Praticamente unânime é o entendimento quanto aos privilégios gerais: estes não são qualificáveis como direitos reais de garantia. Em todo o caso, há, na doutrina, como na jurisprudência, concordância quanto a que os privilégios creditórios conferem preferência sobre os credores comuns.
Nos termos do artigo 111º (antes artigo 104º) do Código do IRS, para o pagamento de IRS relativo aos três últimos anos a Fazenda Pública goza de privilégio mobiliário geral e imobiliário sobre os bens existentes no património do sujeito passivo à data da penhora ou de acto equivalente.

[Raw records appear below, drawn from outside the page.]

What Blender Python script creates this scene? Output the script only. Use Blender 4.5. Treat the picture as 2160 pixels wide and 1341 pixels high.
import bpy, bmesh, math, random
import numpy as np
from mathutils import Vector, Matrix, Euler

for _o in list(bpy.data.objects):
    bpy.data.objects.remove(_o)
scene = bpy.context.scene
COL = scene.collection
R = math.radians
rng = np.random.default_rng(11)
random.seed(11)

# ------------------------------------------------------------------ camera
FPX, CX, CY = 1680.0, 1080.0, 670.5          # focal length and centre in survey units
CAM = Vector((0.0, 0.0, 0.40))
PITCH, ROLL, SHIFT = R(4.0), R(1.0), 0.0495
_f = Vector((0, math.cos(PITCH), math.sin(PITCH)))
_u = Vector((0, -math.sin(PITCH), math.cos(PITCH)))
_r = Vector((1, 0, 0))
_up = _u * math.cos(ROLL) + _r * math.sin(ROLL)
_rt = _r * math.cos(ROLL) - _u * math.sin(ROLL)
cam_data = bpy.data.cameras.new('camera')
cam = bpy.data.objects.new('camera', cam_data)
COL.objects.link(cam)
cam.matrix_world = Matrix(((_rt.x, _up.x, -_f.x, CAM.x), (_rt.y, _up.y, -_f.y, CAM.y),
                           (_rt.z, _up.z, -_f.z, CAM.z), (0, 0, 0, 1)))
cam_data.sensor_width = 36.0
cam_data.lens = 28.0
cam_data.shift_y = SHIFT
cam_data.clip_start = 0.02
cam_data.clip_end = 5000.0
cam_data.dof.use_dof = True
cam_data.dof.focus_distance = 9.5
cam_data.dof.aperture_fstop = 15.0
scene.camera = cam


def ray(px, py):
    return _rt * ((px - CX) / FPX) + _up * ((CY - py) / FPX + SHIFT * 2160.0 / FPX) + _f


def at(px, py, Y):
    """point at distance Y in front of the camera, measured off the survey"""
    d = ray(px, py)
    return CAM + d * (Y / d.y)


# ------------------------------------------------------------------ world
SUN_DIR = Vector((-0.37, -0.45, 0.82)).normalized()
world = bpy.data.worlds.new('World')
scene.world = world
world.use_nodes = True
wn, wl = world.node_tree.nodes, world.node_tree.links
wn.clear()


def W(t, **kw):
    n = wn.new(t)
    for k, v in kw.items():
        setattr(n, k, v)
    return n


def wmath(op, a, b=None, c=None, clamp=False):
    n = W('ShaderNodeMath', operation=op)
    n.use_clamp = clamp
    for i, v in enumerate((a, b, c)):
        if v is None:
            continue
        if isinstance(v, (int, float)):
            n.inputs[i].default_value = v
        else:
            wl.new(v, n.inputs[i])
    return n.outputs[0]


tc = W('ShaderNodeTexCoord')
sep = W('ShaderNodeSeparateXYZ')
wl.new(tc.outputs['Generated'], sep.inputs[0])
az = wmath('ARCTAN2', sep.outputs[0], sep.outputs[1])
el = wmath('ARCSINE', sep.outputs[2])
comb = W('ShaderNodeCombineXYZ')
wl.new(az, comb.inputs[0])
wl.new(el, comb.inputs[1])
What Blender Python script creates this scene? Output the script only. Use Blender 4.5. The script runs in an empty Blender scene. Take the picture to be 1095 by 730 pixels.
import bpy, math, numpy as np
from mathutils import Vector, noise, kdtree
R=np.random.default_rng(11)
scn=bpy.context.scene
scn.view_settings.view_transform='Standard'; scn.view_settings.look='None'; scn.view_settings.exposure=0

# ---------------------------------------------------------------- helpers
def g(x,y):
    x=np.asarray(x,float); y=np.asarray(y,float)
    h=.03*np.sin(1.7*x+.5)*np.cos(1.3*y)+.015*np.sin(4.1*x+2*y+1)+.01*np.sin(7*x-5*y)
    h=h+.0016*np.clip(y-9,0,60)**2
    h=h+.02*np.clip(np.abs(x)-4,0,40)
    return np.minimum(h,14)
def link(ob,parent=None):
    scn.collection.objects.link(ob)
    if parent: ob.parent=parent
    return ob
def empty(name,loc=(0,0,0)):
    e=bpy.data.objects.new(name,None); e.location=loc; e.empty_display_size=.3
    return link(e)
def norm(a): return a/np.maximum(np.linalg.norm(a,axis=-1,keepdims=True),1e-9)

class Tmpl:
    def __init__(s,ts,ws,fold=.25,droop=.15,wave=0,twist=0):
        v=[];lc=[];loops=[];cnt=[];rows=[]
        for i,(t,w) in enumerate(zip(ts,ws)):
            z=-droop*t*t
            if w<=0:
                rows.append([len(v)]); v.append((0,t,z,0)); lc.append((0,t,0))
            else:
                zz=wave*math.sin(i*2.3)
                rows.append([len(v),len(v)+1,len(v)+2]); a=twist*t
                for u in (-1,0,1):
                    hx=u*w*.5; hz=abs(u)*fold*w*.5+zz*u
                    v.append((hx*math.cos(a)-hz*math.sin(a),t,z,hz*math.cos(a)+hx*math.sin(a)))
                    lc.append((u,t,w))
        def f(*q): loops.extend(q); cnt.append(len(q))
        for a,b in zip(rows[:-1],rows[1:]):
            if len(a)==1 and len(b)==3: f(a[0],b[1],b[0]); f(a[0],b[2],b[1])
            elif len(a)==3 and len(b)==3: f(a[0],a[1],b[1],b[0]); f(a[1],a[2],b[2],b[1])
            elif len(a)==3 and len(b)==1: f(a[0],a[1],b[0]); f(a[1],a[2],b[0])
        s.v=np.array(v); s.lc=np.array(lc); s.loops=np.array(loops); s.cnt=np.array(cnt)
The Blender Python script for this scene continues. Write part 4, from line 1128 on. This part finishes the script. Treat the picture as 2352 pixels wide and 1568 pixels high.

Gozando o crédito reclamado de privilégio imobiliário, não preferindo embora aos credores com garantia real, não deixa, por isso, de poder ser reclamado e graduado no lugar que lhe competir. Neste sentido se têm pronunciado quer o Supremo Tribunal Administrativo quer o Supremo Tribunal de Justiça, em inúmeros acórdãos. Aliás, assim o impõe a unidade do sistema jurídico, pois não faria sentido que a lei substantiva estabelecesse uma prioridade no pagamento do crédito e a lei adjectiva obstasse à concretização da preferência, impedindo o credor de acorrer ao concurso. Exigir a esse credor que, para fazer valer o privilégio, obtivesse penhora ou hipoteca, seria deixar sem sentido útil o privilégio, pois nesse caso o crédito passaria a dispor de garantia real, sendo-lhe inútil o privilégio legal. Assim, afigura-se dever o artigo 240º, nº 1, do Código de Procedimento e de Processo Tributário ser interpretado no sentido de abranger não apenas os credores que gozam de garantia real, stricto sensu, mas também aqueles a quem a lei substantiva atribui causas legítimas de preferência, designadamente, privilégios creditórios – cf. neste sentido, quase textualmente, o acórdão do Pleno desta Secção do Supremo Tribunal Administrativo, de 18-5-2005, no recurso nº 612/04, o qual, por sua vez, seguiu o acórdão do Pleno também desta Secção do Supremo Tribunal Administrativo, de 13-4-2005, no recurso nº 442/04, a confirmar os acórdãos fundamento desta Secção do Supremo Tribunal Administrativo, de 2-7-2003, e de 4-2-2004, proferidos respectivamente nos recursos nº 882/03, e nº 2078/03».
E no mesmo sentido podem ver-se, ainda, entre outros, os acs. desta Secção do STA, de 12/11/09, rec. nº 919/09, de 18/11/09, rec. nº 920/09, de 27/1/10, rec. nº 01201/09, de 12/2/10, rec. nº 1035/09, de 8/9/10, rec. nº 01118/09, de 12/1/11, rec. nº 0725/10, de 4/5/11, rec. nº 044/11 e de 14/9/11, rec. nº 0573/11.
Ora, considerando o disposto no nº 3 do art. 8º do CCivil e porque não vemos motivo para divergir deste entendimento, que, aliás, adoptámos, entre outros, no proc. 044/11, acima referido, havemos de concluir que o crédito em causa deve ser admitido, reconhecido e graduado no lugar que lhe couber, ou seja, no caso, logo a seguir aos créditos garantidos por hipoteca.
DECISÃO
Nestes termos acorda-se em, dando provimento ao recurso, revogar a sentença na parte em que vem recorrida e, julgando admitido e reconhecido o crédito reclamado pela Fazenda Pública referente a IRS do ano de 2005 e respectivos juros de mora, proceder à respectiva graduação no lugar que lhe compete, ficando, assim, a graduação na forma seguinte e saindo as custas precípuas do produto da venda:
1º - Os créditos reclamados pela B…, garantidos por hipoteca registada em 30/05/2000 e juros até ao limite de três anos;
2º - O crédito de IRS reclamado pela Fazenda Pública, referente a IRS do ano de 2005, bem como os respectivos juros de mora.
3º - Os créditos exequendos.
Sem custas.
Lisboa, 19 de Outubro de 2011. - Casimiro Gonçalves (relator) - António Calhau - Isabel Marques da Silva.